A incorreta condição de esterilização da rolha pode introduzir na garrafa resíduos de Cloro, fenóis, umidade e mofo (conheci- dos como TCA) capazes de provocar alterações no vinho que são descritas impropriamente como "gosto de rolha".
Modernamente a contaminação da rolha tem sido diminuído substituindo o branqueamento tradicional com Cloro pelo tratamento com Peróxido de Hidrogênio ou tratamento térmico (nas rolhas de frisantes).
A constituição especial e a estrutura da cortiça fazem com que as propriedades desse maravilhoso tecido vegetal não consigam ser igualadas por nenhum material sintético, apesar das constantes pesquisas.
Deve-se sempre examinar o aspecto e o cheiro da rolha ao abrir a garrafa de vinho pois esta pode indicar alguma alteração de sua qualidade.

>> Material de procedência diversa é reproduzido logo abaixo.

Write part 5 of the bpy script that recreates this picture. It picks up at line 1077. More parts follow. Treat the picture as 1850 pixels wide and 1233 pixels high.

Em geral os grandes vinhos que devem envelhecer na adega, costumam ter rolhas longas enquanto que aqueles de consumo imediato costumam ter rolhas menores e freqüentemente feitas cortiça aglomerada.
Muito se tem pesquisado para o desenvolvimento de outras soluções para a vedação das garrafas de vinho e isto tem resultado em rolhas de plástico, tampinhas metálicas, tampas de rosquear, etc. bastante eficientes do ponto de vista tecnológico.
No entanto, nehuma das soluções encontradas tem sido capaz de oferecer as mesmas característica s de vedação, inércia química e fácil extração que a velha, simples e eficiente rolha de cortiça, inventada a 175 anos.
E, como viver sem o ritual da abertura da rolha que com o seu pequeno estampido, nos autoriza a beber do vinho que por tanto tempo guardou e protegeu.